#### OBJECTIVE:
Reproduce precisely the lines between the start of the data below and the line with "8).build('switch_box', 'motor', tbl)", both included.

#### DATA PROVIDED:
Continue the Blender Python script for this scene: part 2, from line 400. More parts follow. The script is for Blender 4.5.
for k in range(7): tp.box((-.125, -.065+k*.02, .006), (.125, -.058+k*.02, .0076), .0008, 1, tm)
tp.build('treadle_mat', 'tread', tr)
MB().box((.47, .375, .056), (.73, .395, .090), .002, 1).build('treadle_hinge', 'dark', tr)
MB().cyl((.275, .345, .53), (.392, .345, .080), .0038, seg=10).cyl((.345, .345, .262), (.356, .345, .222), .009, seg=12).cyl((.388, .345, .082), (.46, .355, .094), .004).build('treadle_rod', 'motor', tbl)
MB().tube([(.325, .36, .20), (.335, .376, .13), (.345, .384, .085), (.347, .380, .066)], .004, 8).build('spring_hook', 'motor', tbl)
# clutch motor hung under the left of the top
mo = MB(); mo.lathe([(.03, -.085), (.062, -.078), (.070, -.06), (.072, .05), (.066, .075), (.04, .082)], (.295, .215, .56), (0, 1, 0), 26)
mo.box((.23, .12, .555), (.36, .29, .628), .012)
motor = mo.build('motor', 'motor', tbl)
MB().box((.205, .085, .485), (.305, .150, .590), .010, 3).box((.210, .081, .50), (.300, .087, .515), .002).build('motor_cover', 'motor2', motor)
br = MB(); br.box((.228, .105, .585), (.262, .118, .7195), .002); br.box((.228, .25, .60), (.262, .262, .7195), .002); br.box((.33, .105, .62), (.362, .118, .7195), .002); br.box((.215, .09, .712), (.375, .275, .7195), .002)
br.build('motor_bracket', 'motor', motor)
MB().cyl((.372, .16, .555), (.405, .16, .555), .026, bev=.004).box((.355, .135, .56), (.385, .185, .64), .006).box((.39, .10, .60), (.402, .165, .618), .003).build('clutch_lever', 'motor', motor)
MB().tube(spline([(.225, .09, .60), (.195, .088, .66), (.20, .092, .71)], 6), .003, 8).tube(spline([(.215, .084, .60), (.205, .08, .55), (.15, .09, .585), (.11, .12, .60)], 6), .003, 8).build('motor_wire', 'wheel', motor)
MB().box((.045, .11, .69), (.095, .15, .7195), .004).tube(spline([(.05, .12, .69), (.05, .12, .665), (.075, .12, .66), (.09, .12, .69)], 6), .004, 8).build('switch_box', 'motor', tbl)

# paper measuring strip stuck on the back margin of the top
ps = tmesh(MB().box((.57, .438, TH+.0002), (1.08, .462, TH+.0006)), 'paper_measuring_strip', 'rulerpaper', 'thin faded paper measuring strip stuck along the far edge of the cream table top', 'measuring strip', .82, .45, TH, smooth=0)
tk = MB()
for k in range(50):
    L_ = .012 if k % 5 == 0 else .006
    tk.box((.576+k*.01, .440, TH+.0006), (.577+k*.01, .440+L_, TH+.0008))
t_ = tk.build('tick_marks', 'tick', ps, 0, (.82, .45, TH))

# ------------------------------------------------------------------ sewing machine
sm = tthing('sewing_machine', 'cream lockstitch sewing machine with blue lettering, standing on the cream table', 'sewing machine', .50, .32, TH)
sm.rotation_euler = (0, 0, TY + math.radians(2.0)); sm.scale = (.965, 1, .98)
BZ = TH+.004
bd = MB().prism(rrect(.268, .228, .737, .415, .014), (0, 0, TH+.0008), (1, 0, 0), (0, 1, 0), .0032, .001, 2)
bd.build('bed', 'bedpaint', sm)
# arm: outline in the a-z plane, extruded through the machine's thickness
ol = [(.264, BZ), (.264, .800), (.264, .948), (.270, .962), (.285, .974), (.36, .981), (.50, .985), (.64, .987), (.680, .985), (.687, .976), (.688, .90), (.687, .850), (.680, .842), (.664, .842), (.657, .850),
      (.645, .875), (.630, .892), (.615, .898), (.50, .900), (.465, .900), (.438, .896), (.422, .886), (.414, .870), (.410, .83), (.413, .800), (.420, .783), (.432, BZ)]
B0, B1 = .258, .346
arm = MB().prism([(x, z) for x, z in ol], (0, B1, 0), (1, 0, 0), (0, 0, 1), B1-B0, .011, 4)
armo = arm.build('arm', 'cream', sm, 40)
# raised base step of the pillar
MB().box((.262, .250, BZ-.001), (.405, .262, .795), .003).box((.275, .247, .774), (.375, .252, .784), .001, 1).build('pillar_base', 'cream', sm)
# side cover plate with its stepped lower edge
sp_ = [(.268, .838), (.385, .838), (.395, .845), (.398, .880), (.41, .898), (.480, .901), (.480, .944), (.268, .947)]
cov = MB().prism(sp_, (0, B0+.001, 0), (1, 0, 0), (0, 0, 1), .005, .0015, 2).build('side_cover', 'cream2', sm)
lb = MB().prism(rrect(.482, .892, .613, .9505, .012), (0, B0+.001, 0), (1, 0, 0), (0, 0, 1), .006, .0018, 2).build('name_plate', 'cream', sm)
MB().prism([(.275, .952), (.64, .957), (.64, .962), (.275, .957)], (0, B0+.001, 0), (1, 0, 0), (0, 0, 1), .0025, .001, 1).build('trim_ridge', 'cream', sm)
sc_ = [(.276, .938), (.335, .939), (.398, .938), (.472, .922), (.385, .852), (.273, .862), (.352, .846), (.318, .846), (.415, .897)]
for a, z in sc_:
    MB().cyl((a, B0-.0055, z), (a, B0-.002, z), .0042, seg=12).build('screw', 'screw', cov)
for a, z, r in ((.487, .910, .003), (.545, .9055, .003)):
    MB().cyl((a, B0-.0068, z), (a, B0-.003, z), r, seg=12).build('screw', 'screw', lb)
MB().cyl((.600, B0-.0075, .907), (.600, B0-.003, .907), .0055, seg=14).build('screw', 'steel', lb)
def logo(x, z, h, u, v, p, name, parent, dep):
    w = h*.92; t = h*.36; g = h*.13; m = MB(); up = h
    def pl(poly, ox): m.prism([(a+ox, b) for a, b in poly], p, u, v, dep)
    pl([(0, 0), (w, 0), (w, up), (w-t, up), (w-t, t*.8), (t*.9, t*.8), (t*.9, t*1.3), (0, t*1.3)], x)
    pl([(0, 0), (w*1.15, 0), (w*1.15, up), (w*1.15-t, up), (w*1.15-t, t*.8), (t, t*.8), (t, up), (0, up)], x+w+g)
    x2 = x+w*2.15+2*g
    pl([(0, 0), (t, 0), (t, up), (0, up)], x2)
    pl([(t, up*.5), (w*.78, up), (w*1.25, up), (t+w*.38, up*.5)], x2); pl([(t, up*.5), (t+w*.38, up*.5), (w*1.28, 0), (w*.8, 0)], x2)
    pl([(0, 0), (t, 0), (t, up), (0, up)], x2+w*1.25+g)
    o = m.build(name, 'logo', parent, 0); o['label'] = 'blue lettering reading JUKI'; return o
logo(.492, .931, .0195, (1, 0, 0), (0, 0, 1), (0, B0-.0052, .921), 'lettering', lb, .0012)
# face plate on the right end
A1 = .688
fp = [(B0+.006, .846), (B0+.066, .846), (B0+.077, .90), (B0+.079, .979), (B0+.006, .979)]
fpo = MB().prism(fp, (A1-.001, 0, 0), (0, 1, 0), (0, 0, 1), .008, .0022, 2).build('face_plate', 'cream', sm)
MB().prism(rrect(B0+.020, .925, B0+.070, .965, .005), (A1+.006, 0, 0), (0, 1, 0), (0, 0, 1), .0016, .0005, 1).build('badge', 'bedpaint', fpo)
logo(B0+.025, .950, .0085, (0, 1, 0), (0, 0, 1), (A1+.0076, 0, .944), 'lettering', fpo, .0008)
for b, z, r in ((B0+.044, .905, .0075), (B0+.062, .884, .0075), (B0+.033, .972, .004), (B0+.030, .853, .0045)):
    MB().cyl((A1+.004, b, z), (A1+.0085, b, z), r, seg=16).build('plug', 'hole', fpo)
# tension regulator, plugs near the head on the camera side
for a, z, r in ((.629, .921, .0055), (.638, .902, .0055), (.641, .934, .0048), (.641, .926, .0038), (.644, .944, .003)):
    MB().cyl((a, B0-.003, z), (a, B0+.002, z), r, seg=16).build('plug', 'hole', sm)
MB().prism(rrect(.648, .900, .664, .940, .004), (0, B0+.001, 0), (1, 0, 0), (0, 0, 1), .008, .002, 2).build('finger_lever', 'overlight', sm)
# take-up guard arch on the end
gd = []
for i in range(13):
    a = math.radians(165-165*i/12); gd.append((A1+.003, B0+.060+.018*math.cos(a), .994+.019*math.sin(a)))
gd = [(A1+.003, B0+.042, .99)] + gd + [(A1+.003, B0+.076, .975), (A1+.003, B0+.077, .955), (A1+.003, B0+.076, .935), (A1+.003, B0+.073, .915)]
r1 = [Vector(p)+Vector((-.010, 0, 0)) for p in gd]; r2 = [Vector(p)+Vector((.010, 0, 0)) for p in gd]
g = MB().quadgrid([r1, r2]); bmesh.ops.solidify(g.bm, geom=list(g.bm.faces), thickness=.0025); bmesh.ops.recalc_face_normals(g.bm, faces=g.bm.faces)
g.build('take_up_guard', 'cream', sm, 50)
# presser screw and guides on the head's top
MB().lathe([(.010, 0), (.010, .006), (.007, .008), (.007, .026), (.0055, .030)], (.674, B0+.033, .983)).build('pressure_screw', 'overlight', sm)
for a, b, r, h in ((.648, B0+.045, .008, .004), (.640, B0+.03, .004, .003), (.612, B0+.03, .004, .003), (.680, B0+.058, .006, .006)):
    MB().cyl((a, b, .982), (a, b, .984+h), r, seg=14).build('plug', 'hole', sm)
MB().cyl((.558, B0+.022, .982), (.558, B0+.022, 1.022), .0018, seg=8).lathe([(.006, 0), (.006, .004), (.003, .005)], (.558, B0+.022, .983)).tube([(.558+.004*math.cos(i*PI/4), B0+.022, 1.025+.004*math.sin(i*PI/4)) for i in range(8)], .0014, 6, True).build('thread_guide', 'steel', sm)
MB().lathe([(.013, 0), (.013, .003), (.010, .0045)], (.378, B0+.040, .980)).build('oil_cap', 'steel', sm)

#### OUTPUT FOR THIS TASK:
Continue the Blender Python script for this scene: part 2, from line 400. More parts follow. The script is for Blender 4.5.
for k in range(7): tp.box((-.125, -.065+k*.02, .006), (.125, -.058+k*.02, .0076), .0008, 1, tm)
tp.build('treadle_mat', 'tread', tr)
MB().box((.47, .375, .056), (.73, .395, .090), .002, 1).build('treadle_hinge', 'dark', tr)
MB().cyl((.275, .345, .53), (.392, .345, .080), .0038, seg=10).cyl((.345, .345, .262), (.356, .345, .222), .009, seg=12).cyl((.388, .345, .082), (.46, .355, .094), .004).build('treadle_rod', 'motor', tbl)
MB().tube([(.325, .36, .20), (.335, .376, .13), (.345, .384, .085), (.347, .380, .066)], .004, 8).build('spring_hook', 'motor', tbl)
# clutch motor hung under the left of the top
mo = MB(); mo.lathe([(.03, -.085), (.062, -.078), (.070, -.06), (.072, .05), (.066, .075), (.04, .082)], (.295, .215, .56), (0, 1, 0), 26)
mo.box((.23, .12, .555), (.36, .29, .628), .012)
motor = mo.build('motor', 'motor', tbl)
MB().box((.205, .085, .485), (.305, .150, .590), .010, 3).box((.210, .081, .50), (.300, .087, .515), .002).build('motor_cover', 'motor2', motor)
br = MB(); br.box((.228, .105, .585), (.262, .118, .7195), .002); br.box((.228, .25, .60), (.262, .262, .7195), .002); br.box((.33, .105, .62), (.362, .118, .7195), .002); br.box((.215, .09, .712), (.375, .275, .7195), .002)
br.build('motor_bracket', 'motor', motor)
MB().cyl((.372, .16, .555), (.405, .16, .555), .026, bev=.004).box((.355, .135, .56), (.385, .185, .64), .006).box((.39, .10, .60), (.402, .165, .618), .003).build('clutch_lever', 'motor', motor)
MB().tube(spline([(.225, .09, .60), (.195, .088, .66), (.20, .092, .71)], 6), .003, 8).tube(spline([(.215, .084, .60), (.205, .08, .55), (.15, .09, .585), (.11, .12, .60)], 6), .003, 8).build('motor_wire', 'wheel', motor)
MB().box((.045, .11, .69), (.095, .15, .7195), .004).tube(spline([(.05, .12, .69), (.05, .12, .665), (.075, .12, .66), (.09, .12, .69)], 6), .004, 8).build('switch_box', 'motor', tbl)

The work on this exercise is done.